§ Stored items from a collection

┄┄┄┄┄┄┄┄┄┄┄┄┄┄┄┄┄┄┄┄

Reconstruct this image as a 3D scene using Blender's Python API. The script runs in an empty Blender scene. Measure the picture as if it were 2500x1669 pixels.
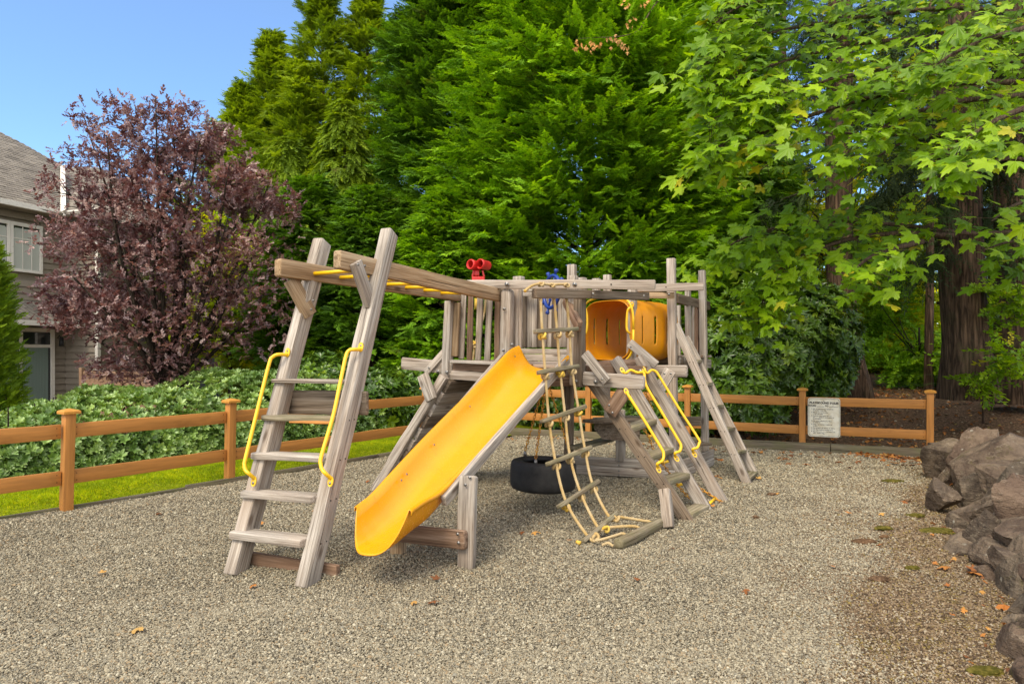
import bpy, bmesh, math, random
import numpy as np
from mathutils import Vector, Matrix, noise
R = random.Random(7)
NR = np.random.default_rng(11)
S = bpy.context.scene
COL = S.collection

# ------------------------------------------------------------------ camera, sky, sun, exposure
CAMZ, FPX, CX, HY = 1.57, 1666.7, 1250.0, 860.0
cam = bpy.data.objects.new('camera', bpy.data.cameras.new('camera'))
COL.objects.link(cam)
cam.location = (0, 0, CAMZ)
cam.rotation_euler = (math.radians(90), 0, 0)
cam.data.sensor_width = 36
cam.data.lens = 24
cam.data.shift_y = (HY - 834.5) / 2500
cam.data.clip_end = 500
cam.data.clip_start = 0.05
S.camera = cam

CLOUD = (11.3, 6.0, 3.0)
W = bpy.data.worlds.new('World'); S.world = W; W.use_nodes = True
nt = W.node_tree; nt.nodes.clear()
wo = nt.nodes.new('ShaderNodeOutputWorld'); bg = nt.nodes.new('ShaderNodeBackground')
sky = nt.nodes.new('ShaderNodeTexSky'); sky.sky_type = 'NISHITA'; sky.sun_disc = False
SUN_EL, SUN_AZ = math.radians(52), math.radians(212)     # azimuth clockwise from +Y: behind the camera, to its left
sky.sun_elevation = SUN_EL; sky.sun_rotation = SUN_AZ
sky.air_density = 1.0; sky.dust_density = 0.0; sky.ozone_density = 3.0; sky.altitude = 800
tc = nt.nodes.new('ShaderNodeTexCoord'); mp = nt.nodes.new('ShaderNodeMapping')
mp.inputs['Scale'].default_value = (1.0, 1.0, 1.9); mp.inputs['Location'].default_value = CLOUD
nz = nt.nodes.new('ShaderNodeTexNoise'); nz.inputs['Scale'].default_value = 1.7; nz.inputs['Detail'].default_value = 4
nz.inputs['Roughness'].default_value = 0.45
cr = nt.nodes.new('ShaderNodeValToRGB')
cr.color_ramp.elements[0].position = 0.40; cr.color_ramp.elements[0].color = (.07, .07, .07, 1)
cr.color_ramp.elements[1].position = 0.62; cr.color_ramp.elements[1].color = (0.85, 0.85, 0.85, 1)
mx = nt.nodes.new('ShaderNodeMixRGB'); mx.inputs[2].default_value = (14.5, 13.7, 12.7, 1)
nt.links.new(tc.outputs['Generated'], mp.inputs['Vector']); nt.links.new(mp.outputs[0], nz.inputs['Vector'])
sepd = nt.nodes.new('ShaderNodeSeparateXYZ'); nt.links.new(tc.outputs['Generated'], sepd.inputs[0])   # cloud thins towards the north
sh = nt.nodes.new('ShaderNodeMath'); sh.operation = 'MULTIPLY_ADD'; sh.inputs[1].default_value = -0.20
nt.links.new(sepd.outputs[1], sh.inputs[0]); nt.links.new(nz.outputs['Fac'], sh.inputs[2]); nt.links.new(sh.outputs[0], cr.inputs[0]); nt.links.new(cr.outputs[0], mx.inputs[0])
hs = nt.nodes.new('ShaderNodeHueSaturation'); hs.inputs['Saturation'].default_value = 1.26; hs.inputs['Value'].default_value = 1.65
nt.links.new(sky.outputs[0], hs.inputs['Color']); nt.links.new(hs.outputs[0], mx.inputs[1])
nt.links.new(mx.outputs[0], bg.inputs[0]); bg.inputs[1].default_value = 0.085
nt.links.new(bg.outputs[0], wo.inputs[0])

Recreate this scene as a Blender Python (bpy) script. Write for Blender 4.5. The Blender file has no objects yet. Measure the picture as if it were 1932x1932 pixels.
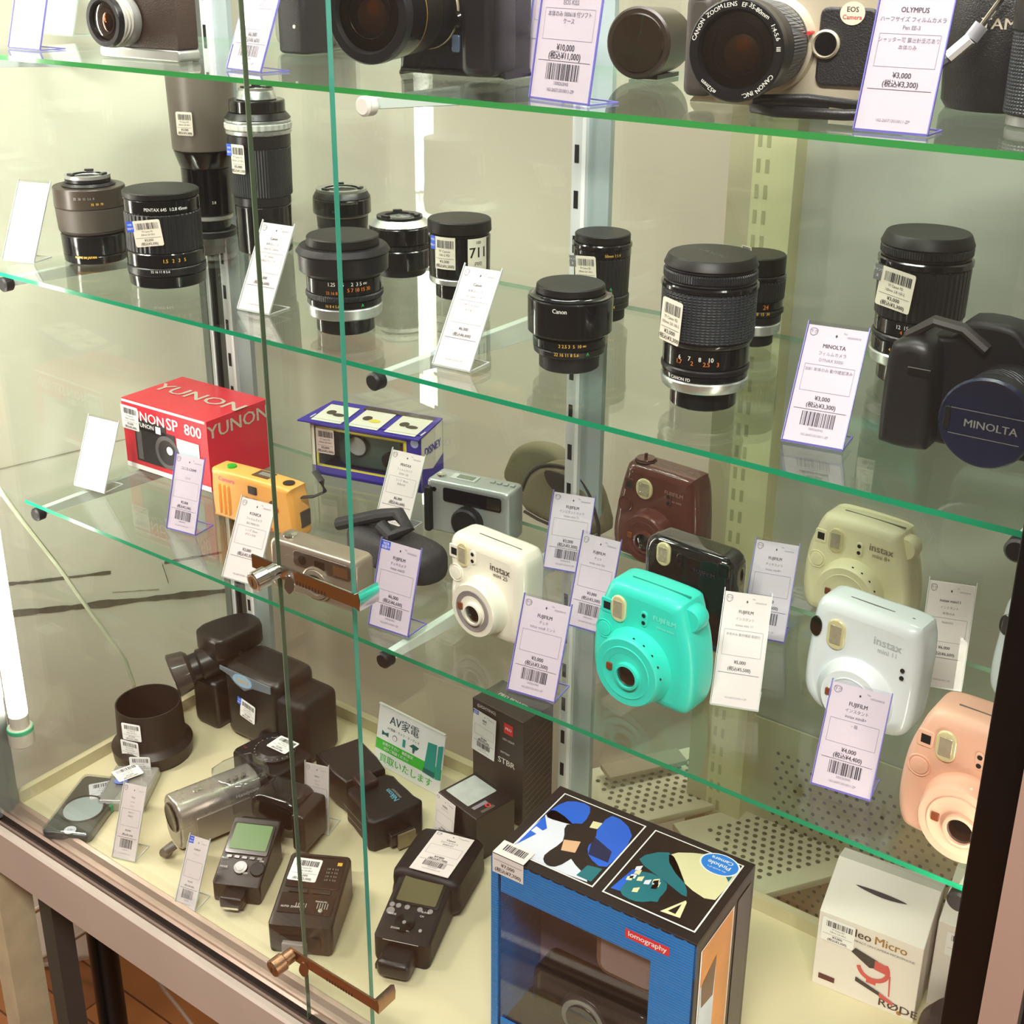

┄┄┄┄┄┄┄┄┄┄┄┄┄┄┄┄┄┄┄┄

§ WRITTEN REQUEST
Pictures in the records above should not be copied. Repeat everything else exactly.

§ SOLUTION TO THE PROBLEM
Reconstruct this image as a 3D scene using Blender's Python API. The script runs in an empty Blender scene. Measure the picture as if it were 2500x1669 pixels.
import bpy, bmesh, math, random
import numpy as np
from mathutils import Vector, Matrix, noise
R = random.Random(7)
NR = np.random.default_rng(11)
S = bpy.context.scene
COL = S.collection

# ------------------------------------------------------------------ camera, sky, sun, exposure
CAMZ, FPX, CX, HY = 1.57, 1666.7, 1250.0, 860.0
cam = bpy.data.objects.new('camera', bpy.data.cameras.new('camera'))
COL.objects.link(cam)
cam.location = (0, 0, CAMZ)
cam.rotation_euler = (math.radians(90), 0, 0)
cam.data.sensor_width = 36
cam.data.lens = 24
cam.data.shift_y = (HY - 834.5) / 2500
cam.data.clip_end = 500
cam.data.clip_start = 0.05
S.camera = cam

CLOUD = (11.3, 6.0, 3.0)
W = bpy.data.worlds.new('World'); S.world = W; W.use_nodes = True
nt = W.node_tree; nt.nodes.clear()
wo = nt.nodes.new('ShaderNodeOutputWorld'); bg = nt.nodes.new('ShaderNodeBackground')
sky = nt.nodes.new('ShaderNodeTexSky'); sky.sky_type = 'NISHITA'; sky.sun_disc = False
SUN_EL, SUN_AZ = math.radians(52), math.radians(212)     # azimuth clockwise from +Y: behind the camera, to its left
sky.sun_elevation = SUN_EL; sky.sun_rotation = SUN_AZ
sky.air_density = 1.0; sky.dust_density = 0.0; sky.ozone_density = 3.0; sky.altitude = 800
tc = nt.nodes.new('ShaderNodeTexCoord'); mp = nt.nodes.new('ShaderNodeMapping')
mp.inputs['Scale'].default_value = (1.0, 1.0, 1.9); mp.inputs['Location'].default_value = CLOUD
nz = nt.nodes.new('ShaderNodeTexNoise'); nz.inputs['Scale'].default_value = 1.7; nz.inputs['Detail'].default_value = 4
nz.inputs['Roughness'].default_value = 0.45
cr = nt.nodes.new('ShaderNodeValToRGB')
cr.color_ramp.elements[0].position = 0.40; cr.color_ramp.elements[0].color = (.07, .07, .07, 1)
cr.color_ramp.elements[1].position = 0.62; cr.color_ramp.elements[1].color = (0.85, 0.85, 0.85, 1)
mx = nt.nodes.new('ShaderNodeMixRGB'); mx.inputs[2].default_value = (14.5, 13.7, 12.7, 1)
nt.links.new(tc.outputs['Generated'], mp.inputs['Vector']); nt.links.new(mp.outputs[0], nz.inputs['Vector'])
sepd = nt.nodes.new('ShaderNodeSeparateXYZ'); nt.links.new(tc.outputs['Generated'], sepd.inputs[0])   # cloud thins towards the north
sh = nt.nodes.new('ShaderNodeMath'); sh.operation = 'MULTIPLY_ADD'; sh.inputs[1].default_value = -0.20
nt.links.new(sepd.outputs[1], sh.inputs[0]); nt.links.new(nz.outputs['Fac'], sh.inputs[2]); nt.links.new(sh.outputs[0], cr.inputs[0]); nt.links.new(cr.outputs[0], mx.inputs[0])
hs = nt.nodes.new('ShaderNodeHueSaturation'); hs.inputs['Saturation'].default_value = 1.26; hs.inputs['Value'].default_value = 1.65
nt.links.new(sky.outputs[0], hs.inputs['Color']); nt.links.new(hs.outputs[0], mx.inputs[1])
nt.links.new(mx.outputs[0], bg.inputs[0]); bg.inputs[1].default_value = 0.085
nt.links.new(bg.outputs[0], wo.inputs[0])

Recreate this scene as a Blender Python (bpy) script. Write for Blender 4.5. The Blender file has no objects yet. Measure the picture as if it were 1932x1932 pixels.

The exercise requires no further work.